Ela também teceu considerações sobre sua produção durante a adolescência que, conforme a autora, seria "caótica, intensa, inteiramente fora da realidade da vida."
De acordo com Clarice, muito antes de publicar seu primeiro livro, ela já escrevia para revistas e jornais.
Apesar de muito tímida, a escritora contou que nunca deixou de ser ousada para fazer aquilo que queria.
"Chegava lá nas revistas e dizia: 'Eu tenho um conto, você não quer publicar?' Aí me lembro que uma vez foi o Raimundo Magalhães Jr. que olhou, leu um pedaço, olhou para mim e disse: 'Você copiou isso de quem?' Eu disse: 'De ninguém, é meu'. Ele disse: 'Você traduziu?' Eu disse: 'Não'. Ele disse: 'Então eu vou publicar'. Era sim, era meu trabalho."
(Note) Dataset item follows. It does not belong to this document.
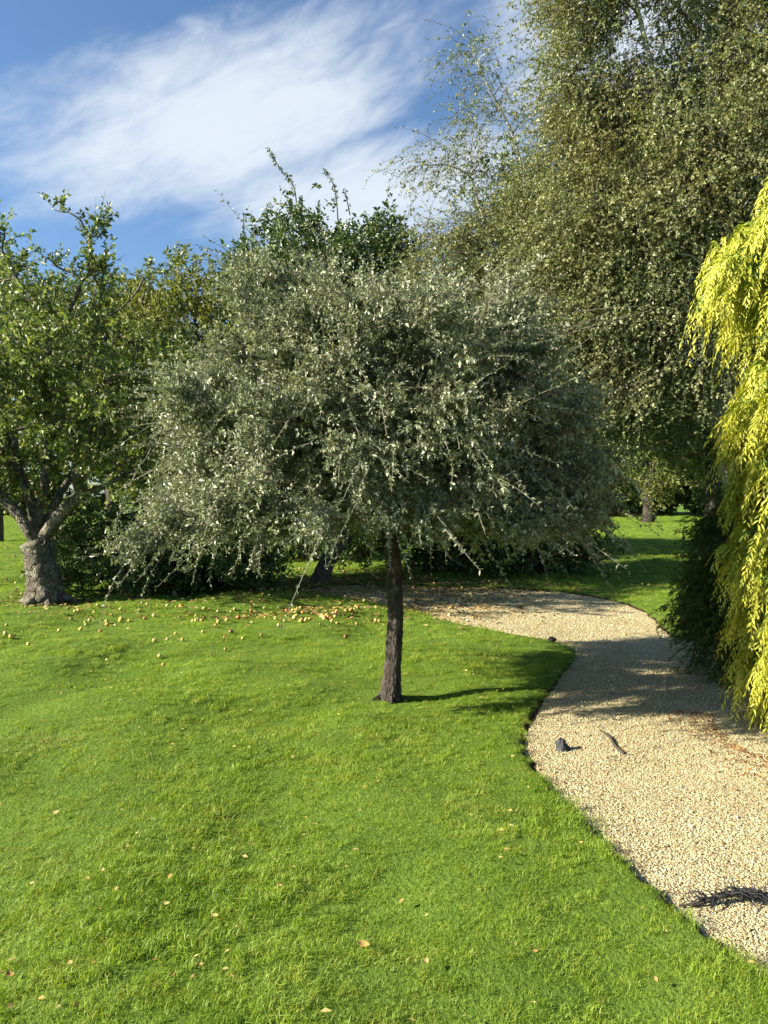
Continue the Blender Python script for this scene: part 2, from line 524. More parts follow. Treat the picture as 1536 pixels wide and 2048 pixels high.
def grass_mat():
    m, t, out = new_mat('grass_blade')
    L = t.links
    oi = N(t, 'ShaderNodeObjectInfo')
    at = N(t, 'ShaderNodeAttribute', attribute_name='rnd')
    geo = N(t, 'ShaderNodeNewGeometry')
    n = N(t, 'ShaderNodeTexNoise', inp={'Scale': 1.6, 'Detail': 5.0, 'Roughness': 0.65})
    L.new(geo.outputs['Position'], n.inputs['Vector'])
    f = M(t, 'ADD', M(t, 'MULTIPLY', oi.outputs['Random'], 0.22), M(t, 'ADD', M(t, 'MULTIPLY', at.outputs['Fac'], 0.38), M(t, 'MULTIPLY', n.outputs[0], 0.5)))
    c = ramp(t, f, [(0.24, (0.09, 0.17, 0.015)), (0.46, (0.20, 0.32, 0.027)), (0.66, (0.295, 0.40, 0.04)), (0.84, (0.41, 0.44, 0.075)), (1.0, (0.50, 0.42, 0.17))])
    nd = N(t, 'ShaderNodeTexNoise', inp={'Scale': 0.75, 'Detail': 6.0, 'Roughness': 0.7})
    L.new(geo.outputs['Position'], nd.inputs['Vector'])
    dry = N(t, 'ShaderNodeMapRange', inp={1: 0.5, 2: 0.68, 3: 0.0, 4: 0.6}); L.new(nd.outputs[0], dry.inputs[0])
    mxd = N(t, 'ShaderNodeMix', data_type='RGBA')
    L.new(M(t, 'MULTIPLY', dry.outputs[0], at.outputs['Fac']), mxd.inputs[0]); L.new(c, mxd.inputs[6]); mxd.inputs[7].default_value = (0.42, 0.35, 0.13, 1)
    c = mxd.outputs[2]
    p = N(t, 'ShaderNodeBsdfPrincipled', inp={'Roughness': 0.5, 'Specular IOR Level': 0.35})
    L.new(c, p.inputs['Base Color'])
    tr = N(t, 'ShaderNodeBsdfTranslucent')
    mul = N(t, 'ShaderNodeMix', data_type='RGBA', blend_type='MULTIPLY'); mul.inputs[0].default_value = 1
    L.new(c, mul.inputs[6]); mul.inputs[7].default_value = (1.3, 1.3, 0.5, 1)
    L.new(mul.outputs[2], tr.inputs[0])
    ms = N(t, 'ShaderNodeMixShader', inp={0: 0.35})
    L.new(p.outputs[0], ms.inputs[1]); L.new(tr.outputs[0], ms.inputs[2]); L.new(ms.outputs[0], out.inputs[0])
    return m

def clump(rs, nb, rad, hmin, hmax, wid):
    th = rs.uniform(0, 6.283, nb); r = rad * np.sqrt(rs.uniform(0, 1, nb))
    base = np.stack([r * np.cos(th), r * np.sin(th), np.full(nb, -0.012)], -1)
    lean_a = rs.uniform(0, 6.283, nb); lean = rs.uniform(0.2, 1.3, nb)
    d = np.stack([np.cos(lean_a), np.sin(lean_a), np.zeros(nb)], -1)
    h = rs.uniform(hmin, hmax, nb)
    side = np.stack([-np.sin(lean_a + rs.uniform(-.6, .6, nb)), np.cos(lean_a), np.zeros(nb)], -1)
    w = wid * rs.uniform(0.7, 1.3, nb)
    mid = base + d * (lean * h * 0.3)[:, None] + np.array([0, 0, 1]) * (h * 0.6)[:, None]
    tip = base + d * (lean * h * 1.05)[:, None] + np.array([0, 0, 1]) * (h * (1.0 - 0.35 * lean))[:, None]
    V = np.stack([base - side * w[:, None] * .5, base + side * w[:, None] * .5, mid + side * w[:, None] * .45, mid - side * w[:, None] * .45, tip], 1)
    i = np.arange(nb) * 5
    F4 = np.stack([i, i + 1, i + 2, i + 3], -1); F3 = np.stack([i + 3, i + 2, i + 4], -1)
    rnd = np.repeat(rs.uniform(0, 1, nb), 5)
    return mesh_arrays('grass_tuft', V.reshape(-1, 3), [F4, F3], True, {'rnd': rnd})

def in_view_pts(rs, n, dmin, dmax, dens):
    """random ground points in front of the camera, with room to step aside; dens(D) = points per square metre"""
    D = np.linspace(dmin, dmax, 4000)
    wd = 1.32 * D + 2.4
    pdf = dens(D) * wd
    tot = pdf.sum() * (D[1] - D[0])
    n = int(tot)
    cdf = np.cumsum(pdf) / pdf.sum()
    y = np.interp(rs.uniform(0, 1, n), cdf, D)
    x = rs.uniform(-0.5, 0.5, n) * (1.32 * y + 2.4)
    return x, y

def vnoise(x, y, sc, seed):
    r = np.random.RandomState(seed)
    h = 0
    for k in range(7):
        th = r.uniform(0, 6.28); f = sc * r.uniform(0.6, 1.8)
        h = h + np.sin(f * (x * np.cos(th) + y * np.sin(th)) + r.uniform(0, 6.28) + 1.2 * np.sin(0.6 * f * (y * np.cos(th) - x * np.sin(th)) + r.uniform(0, 6.28)))
    return h / 3.5

def build_grass():
    rs = np.random.RandomState(21)
    gm = grass_mat()
    protos = [clump(rs, 110, 0.068, 0.016, 0.044, 0.0019) for _ in range(7)]
    dens = lambda D: 370 * np.minimum(1, (3.6 / D) ** 1.7)
    x, y = in_view_pts(rs, 0, 1.3, 62, dens)
    sd = np.full(len(x), -9.0); near = (x > -3) & (x < 7) & (y < 15)
    sd[near] = path_sd(x[near], y[near])
    keep = sd < -0.005 + 0.035 * np.clip(vnoise(x, y, 9, 14), -0.3, 1) * (rs.uniform(0, 1, len(x)) < .6)
    # bare, leaf-strewn shade under the trees behind the path
    bare = (((x + 0.4) / 2.8) ** 2 + ((y - 14.2) / 1.7) ** 2 < 1) & (rs.uniform(0, 1, len(x)) < 0.8)
    keep &= ~bare
    x, y = x[keep], y[keep]
    tall = np.clip(0.5 + 0.5 * vnoise(x, y, 2.4, 3) + 0.3 * vnoise(x, y, 7, 8), 0, 1)
    sc = (0.52 + 0.52 * tall) * rs.uniform(0.8, 1.2, len(x)) * np.clip((y / 6.0) ** 0.55, 1.0, 3.2)
    foot = np.hypot(x - 0.05, y - 5.95)
    sc *= np.where(foot < 0.3, 0.8, 1)
    rot = np.stack([rs.normal(0, .18, len(x)), rs.normal(0, .18, len(x)), rs.uniform(0, 6.283, len(x))], -1)
    z = lawn_h(x, y)
    print('grass clumps', len(x))
    scatter('grass', 'short green lawn grass with uneven tufts', 'grass', np.stack([x, y, z], -1), protos, gm, rot, sc, seed=3)
build_grass()

def build_pebbles():
    rs = np.random.RandomState(31)
    m, t, out = new_mat('pebble')
    oi = N(t, 'ShaderNodeObjectInfo')
    geo = N(t, 'ShaderNodeNewGeometry')
    n = N(t, 'ShaderNodeTexNoise', inp={'Scale': 1.7, 'Detail': 4.0, 'Roughness': 0.6})
    t.links.new(geo.outputs['Position'], n.inputs['Vector'])
    f = M(t, 'ADD', M(t, 'MULTIPLY', oi.outputs['Random'], 0.62), M(t, 'MULTIPLY', n.outputs[0], 0.42))
    c = ramp(t, f, [(0.10, (0.09, 0.06, 0.028)), (0.26, (0.29, 0.215, 0.095)), (0.48, (0.41, 0.345, 0.185)), (0.74, (0.51, 0.445, 0.26)), (0.93, (0.62, 0.565, 0.39))])
    p = N(t, 'ShaderNodeBsdfPrincipled', inp={'Roughness': 0.8, 'Specular IOR Level': 0.3})
    t.links.new(c, p.inputs['Base Color']); t.links.new(p.outputs[0], out.inputs[0])
    protos = []
    for k in range(6):
        import bmesh
        bm = bmesh.new(); bmesh.ops.create_icosphere(bm, subdivisions=1, radius=0.5)
        sx, sy, sz = rs.uniform(0.8, 1.35), rs.uniform(0.65, 1.0), rs.uniform(0.4, 0.65)
        for v in bm.verts:
            q = 1 + rs.uniform(-.16, .16)
            v.co = Vector((v.co.x * sx * q, v.co.y * sy * q, v.co.z * sz * q))
        me = bpy.data.meshes.new('pebble'); bm.to_mesh(me); bm.free(); protos.append(me)
    dens = lambda D: 14000 * np.minimum(1, (3.6 / D) ** 1.9)
    x, y = in_view_pts(rs, 0, 1.5, 13.5, dens)
    k = (x > -1.4) & (x < 5.3)
    x, y = x[k], y[k]
    sd = path_sd(x, y)
    k = (sd > 0.0) & (rs.uniform(0, 1, len(x)) < sstep(-0.02, 0.06, sd))
    x, y = x[k], y[k]
    size = np.exp(rs.normal(math.log(0.0060), 0.42, len(x))) * np.clip((y / 4) ** 0.7, 1, 2.0)
    rot = np.stack([rs.normal(0, .45, len(x)), rs.normal(0, .45, len(x)), rs.uniform(0, 6.283, len(x))], -1)
    print('pebbles', len(x))
    scatter('gravel', 'pale beige gravel pebbles covering the curved path', 'gravel', np.stack([x, y, path_z(x, y) + size * 0.15], -1), protos, m, rot, size, seed=5)
build_pebbles()

# ------------------------------------------------------------------ trees
def tree_nodes(limbs, targets, bf=0.35, rs=rng, sag=0.0, wob=0.06):
    """limbs: list of polylines (first starts at crown base). Targets are joined one by one to the nearest, shortest way back."""
    Pn = []; par = []; ln = []
    def push(p, pa):
        Pn.append(p); par.append(pa); ln.append(0 if pa < 0 else ln[pa] + np.linalg.norm(p - Pn[pa])); return len(Pn) - 1
    root = push(np.array(limbs[0][0], dtype=float), -1)
    for lb in limbs:
        pa = root
        for q in catmull(lb, 4)[1:]:
            pa = push(q, pa)
    nl = len(Pn)
    order = np.argsort(np.linalg.norm(targets - Pn[0], axis=1))
    A = np.zeros((nl + len(targets) * 3, 3)); B = np.zeros(len(A)); n = nl
    A[:n] = Pn; B[:n] = ln
    for t in targets[order]:
        c = np.linalg.norm(A[:n] - t, axis=1) + bf * B[:n]
        i = int(np.argmin(c))
        d = t - A[i]; L = np.linalg.norm(d)
        pa = i
        if L > 0.25:
            for k in (1 / 3., 2 / 3.):
                q = A[i] + d * k + rs.normal(0, wob * L, 3) + np.array([0, 0, sag * L * k * (1 - k) * 4])
                A[n] = q; B[n] = B[pa] + np.linalg.norm(q - A[pa]); par.append(pa); pa = n; n += 1
        A[n] = t; B[n] = B[pa] + np.linalg.norm(t - A[pa]); par.append(pa); n += 1
    return A[:n], np.array(par), nl

def tree_chains(A, par, r_tip, r_root, expo=0.5):
    n = len(A)
    w = np.ones(n)
    for i in range(n - 1, 0, -1):
        w[par[i]] += w[i]
    rad = r_tip * w ** expo
    rad = np.minimum(rad, r_root)
    best = np.full(n, -1)
    for i in range(1, n):
        p = par[i]
        if best[p] < 0 or w[i] > w[best[p]]:
            best[p] = i
    chains = []
    for i in range(n):
        if i == 0 or best[par[i]] != i:
            c = [i] if i == 0 else [par[i], i]
            while best[c[-1]] >= 0:
                c.append(best[c[-1]])
            if len(c) > 1:
                r = rad[c].copy()
                if i != 0:
                    r[0] = min(r[0], r[1] * 1.15)
                chains.append((np.array(c), r))
    return chains, rad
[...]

Lispector revelou, durante a conversa, que costumava ter períodos de produção intensa intercalados com "hiatos em que a vida fica intolerável".
Questionada sobre a duração dessas pausas, a escritora respondeu que "depende". "Podem ser longos e eu vegeto nesse período ou então, para me salvar, me lanço logo noutra coisa."
Embora seja uma personalidade bastante respeitada em seu meio, Clarice surpreende nessa entrevista ao dizer que não se considera uma profissional. Para ela, o fato de escrever apenas quando tinha vontade a tornava uma amadora.
"Eu só escrevo quando eu quero. Eu sou uma amadora e faço questão de continuar sendo amadora. Profissional é aquele que tem uma obrigação consigo mesmo de escrever. Ou então com o outro, em relação ao outro. Agora eu faço questão de não ser uma profissional para manter minha liberdade."
Apesar de ser mais conhecida por obras voltadas ao público adulto, a autora também chegou a criar obras para crianças, o que, segundo ela própria, teve início a partir de um pedido de seu filho.
"Começou com meu filho quando ele tinha seis anos, seis ou cinco anos, me ordenando que escrevesse uma história para ele. E eu escrevi. Depois guardei e nunca mais liguei. Até que me pediram um livro infantil. Eu disse que não tinha", revelou.
"Eu tinha inteiramente esquecido daquilo. Era tão pouco literatura para mim, eu não queria usar isso para publicar. Era para o meu filho. Aí lembrei: 'Bom, tenho, sim'. Então foi publicado. Foram publicados três livros de literatura infantil e estou fazendo o quarto agora."